_Data block_
** Begin **

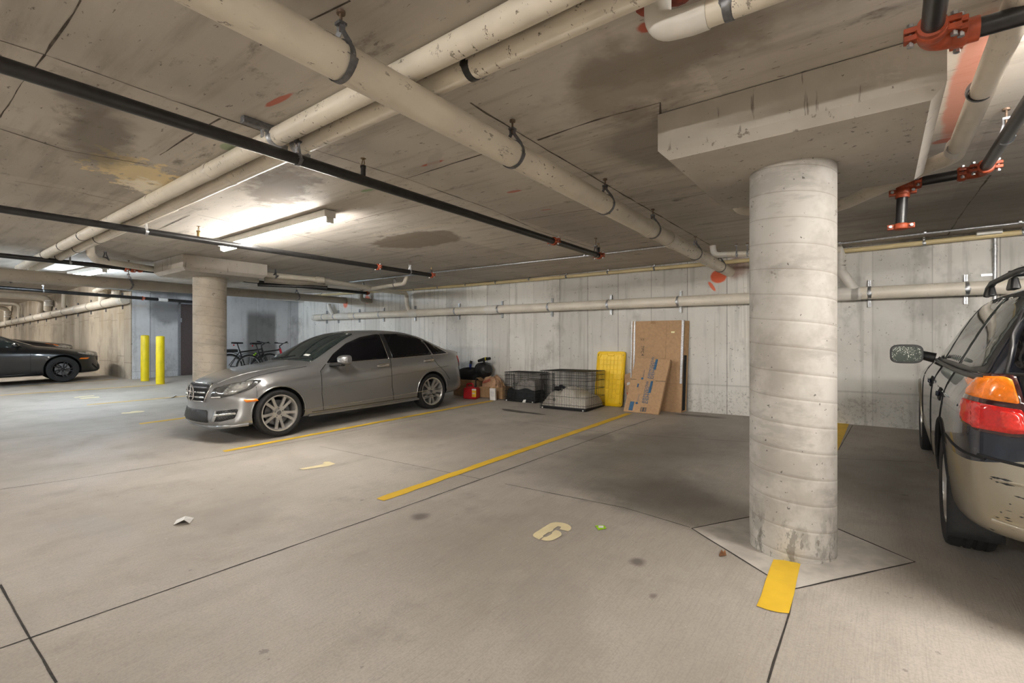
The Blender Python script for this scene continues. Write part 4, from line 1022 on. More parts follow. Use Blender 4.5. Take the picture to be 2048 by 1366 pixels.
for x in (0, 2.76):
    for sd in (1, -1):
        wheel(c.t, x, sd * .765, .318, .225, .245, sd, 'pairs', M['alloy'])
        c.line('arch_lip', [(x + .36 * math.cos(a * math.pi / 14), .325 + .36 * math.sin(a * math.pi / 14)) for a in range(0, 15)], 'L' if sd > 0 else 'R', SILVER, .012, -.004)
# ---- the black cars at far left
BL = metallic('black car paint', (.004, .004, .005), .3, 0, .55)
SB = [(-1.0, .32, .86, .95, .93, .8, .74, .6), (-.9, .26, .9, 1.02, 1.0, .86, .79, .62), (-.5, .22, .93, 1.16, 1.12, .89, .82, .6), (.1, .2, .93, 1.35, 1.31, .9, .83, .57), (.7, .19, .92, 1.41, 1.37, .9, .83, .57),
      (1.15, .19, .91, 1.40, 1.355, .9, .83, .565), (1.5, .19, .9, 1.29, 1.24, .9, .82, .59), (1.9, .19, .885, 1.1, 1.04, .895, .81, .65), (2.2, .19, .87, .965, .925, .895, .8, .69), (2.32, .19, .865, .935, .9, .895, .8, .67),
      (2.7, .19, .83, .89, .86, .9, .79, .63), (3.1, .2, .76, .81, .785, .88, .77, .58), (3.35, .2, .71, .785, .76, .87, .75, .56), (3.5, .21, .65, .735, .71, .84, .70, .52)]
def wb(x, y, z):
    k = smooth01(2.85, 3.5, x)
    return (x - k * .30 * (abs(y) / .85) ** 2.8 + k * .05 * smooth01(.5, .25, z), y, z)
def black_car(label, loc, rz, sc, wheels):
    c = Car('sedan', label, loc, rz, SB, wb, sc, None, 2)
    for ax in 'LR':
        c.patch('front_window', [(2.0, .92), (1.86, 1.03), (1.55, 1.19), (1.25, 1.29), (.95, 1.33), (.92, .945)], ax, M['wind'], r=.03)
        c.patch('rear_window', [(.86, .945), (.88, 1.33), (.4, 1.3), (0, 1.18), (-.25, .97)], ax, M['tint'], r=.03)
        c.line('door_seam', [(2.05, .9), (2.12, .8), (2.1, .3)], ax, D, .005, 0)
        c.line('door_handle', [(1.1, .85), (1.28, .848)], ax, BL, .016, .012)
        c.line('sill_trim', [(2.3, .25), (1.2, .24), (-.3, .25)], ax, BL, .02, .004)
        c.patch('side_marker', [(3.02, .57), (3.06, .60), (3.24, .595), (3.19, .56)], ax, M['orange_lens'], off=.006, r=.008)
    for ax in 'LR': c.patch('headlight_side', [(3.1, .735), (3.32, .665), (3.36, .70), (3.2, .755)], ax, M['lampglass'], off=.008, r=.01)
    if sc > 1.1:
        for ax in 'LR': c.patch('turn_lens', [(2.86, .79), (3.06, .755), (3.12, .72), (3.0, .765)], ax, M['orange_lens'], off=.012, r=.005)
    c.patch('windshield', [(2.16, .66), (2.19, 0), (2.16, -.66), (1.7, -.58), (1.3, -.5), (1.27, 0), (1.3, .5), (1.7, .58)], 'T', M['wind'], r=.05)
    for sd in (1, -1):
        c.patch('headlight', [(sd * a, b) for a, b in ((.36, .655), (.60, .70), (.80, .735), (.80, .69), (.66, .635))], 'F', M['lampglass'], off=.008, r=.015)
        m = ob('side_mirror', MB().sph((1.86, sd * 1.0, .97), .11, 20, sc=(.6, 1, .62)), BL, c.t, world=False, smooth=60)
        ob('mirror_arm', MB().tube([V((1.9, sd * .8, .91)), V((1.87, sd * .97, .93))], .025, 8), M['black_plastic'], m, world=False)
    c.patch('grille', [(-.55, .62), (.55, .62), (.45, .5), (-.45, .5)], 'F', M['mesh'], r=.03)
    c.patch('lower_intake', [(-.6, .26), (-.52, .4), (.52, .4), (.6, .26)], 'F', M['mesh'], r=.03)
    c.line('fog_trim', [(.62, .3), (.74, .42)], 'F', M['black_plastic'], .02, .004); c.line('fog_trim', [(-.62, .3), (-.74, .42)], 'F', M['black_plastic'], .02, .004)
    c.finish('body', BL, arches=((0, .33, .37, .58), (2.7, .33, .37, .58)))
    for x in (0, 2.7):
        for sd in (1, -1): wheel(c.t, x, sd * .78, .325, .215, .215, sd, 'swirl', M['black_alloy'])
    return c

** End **

_Job_
Take the data above and repeat it exactly, leaving each picture out.

_Result below_
The Blender Python script for this scene continues. Write part 4, from line 1022 on. More parts follow. Use Blender 4.5. Take the picture to be 2048 by 1366 pixels.
for x in (0, 2.76):
    for sd in (1, -1):
        wheel(c.t, x, sd * .765, .318, .225, .245, sd, 'pairs', M['alloy'])
        c.line('arch_lip', [(x + .36 * math.cos(a * math.pi / 14), .325 + .36 * math.sin(a * math.pi / 14)) for a in range(0, 15)], 'L' if sd > 0 else 'R', SILVER, .012, -.004)
# ---- the black cars at far left
BL = metallic('black car paint', (.004, .004, .005), .3, 0, .55)
SB = [(-1.0, .32, .86, .95, .93, .8, .74, .6), (-.9, .26, .9, 1.02, 1.0, .86, .79, .62), (-.5, .22, .93, 1.16, 1.12, .89, .82, .6), (.1, .2, .93, 1.35, 1.31, .9, .83, .57), (.7, .19, .92, 1.41, 1.37, .9, .83, .57),
      (1.15, .19, .91, 1.40, 1.355, .9, .83, .565), (1.5, .19, .9, 1.29, 1.24, .9, .82, .59), (1.9, .19, .885, 1.1, 1.04, .895, .81, .65), (2.2, .19, .87, .965, .925, .895, .8, .69), (2.32, .19, .865, .935, .9, .895, .8, .67),
      (2.7, .19, .83, .89, .86, .9, .79, .63), (3.1, .2, .76, .81, .785, .88, .77, .58), (3.35, .2, .71, .785, .76, .87, .75, .56), (3.5, .21, .65, .735, .71, .84, .70, .52)]
def wb(x, y, z):
    k = smooth01(2.85, 3.5, x)
    return (x - k * .30 * (abs(y) / .85) ** 2.8 + k * .05 * smooth01(.5, .25, z), y, z)
def black_car(label, loc, rz, sc, wheels):
    c = Car('sedan', label, loc, rz, SB, wb, sc, None, 2)
    for ax in 'LR':
        c.patch('front_window', [(2.0, .92), (1.86, 1.03), (1.55, 1.19), (1.25, 1.29), (.95, 1.33), (.92, .945)], ax, M['wind'], r=.03)
        c.patch('rear_window', [(.86, .945), (.88, 1.33), (.4, 1.3), (0, 1.18), (-.25, .97)], ax, M['tint'], r=.03)
        c.line('door_seam', [(2.05, .9), (2.12, .8), (2.1, .3)], ax, D, .005, 0)
        c.line('door_handle', [(1.1, .85), (1.28, .848)], ax, BL, .016, .012)
        c.line('sill_trim', [(2.3, .25), (1.2, .24), (-.3, .25)], ax, BL, .02, .004)
        c.patch('side_marker', [(3.02, .57), (3.06, .60), (3.24, .595), (3.19, .56)], ax, M['orange_lens'], off=.006, r=.008)
    for ax in 'LR': c.patch('headlight_side', [(3.1, .735), (3.32, .665), (3.36, .70), (3.2, .755)], ax, M['lampglass'], off=.008, r=.01)
    if sc > 1.1:
        for ax in 'LR': c.patch('turn_lens', [(2.86, .79), (3.06, .755), (3.12, .72), (3.0, .765)], ax, M['orange_lens'], off=.012, r=.005)
    c.patch('windshield', [(2.16, .66), (2.19, 0), (2.16, -.66), (1.7, -.58), (1.3, -.5), (1.27, 0), (1.3, .5), (1.7, .58)], 'T', M['wind'], r=.05)
    for sd in (1, -1):
        c.patch('headlight', [(sd * a, b) for a, b in ((.36, .655), (.60, .70), (.80, .735), (.80, .69), (.66, .635))], 'F', M['lampglass'], off=.008, r=.015)
        m = ob('side_mirror', MB().sph((1.86, sd * 1.0, .97), .11, 20, sc=(.6, 1, .62)), BL, c.t, world=False, smooth=60)
        ob('mirror_arm', MB().tube([V((1.9, sd * .8, .91)), V((1.87, sd * .97, .93))], .025, 8), M['black_plastic'], m, world=False)
    c.patch('grille', [(-.55, .62), (.55, .62), (.45, .5), (-.45, .5)], 'F', M['mesh'], r=.03)
    c.patch('lower_intake', [(-.6, .26), (-.52, .4), (.52, .4), (.6, .26)], 'F', M['mesh'], r=.03)
    c.line('fog_trim', [(.62, .3), (.74, .42)], 'F', M['black_plastic'], .02, .004); c.line('fog_trim', [(-.62, .3), (-.74, .42)], 'F', M['black_plastic'], .02, .004)
    c.finish('body', BL, arches=((0, .33, .37, .58), (2.7, .33, .37, .58)))
    for x in (0, 2.7):
        for sd in (1, -1): wheel(c.t, x, sd * .78, .325, .215, .215, sd, 'swirl', M['black_alloy'])
    return c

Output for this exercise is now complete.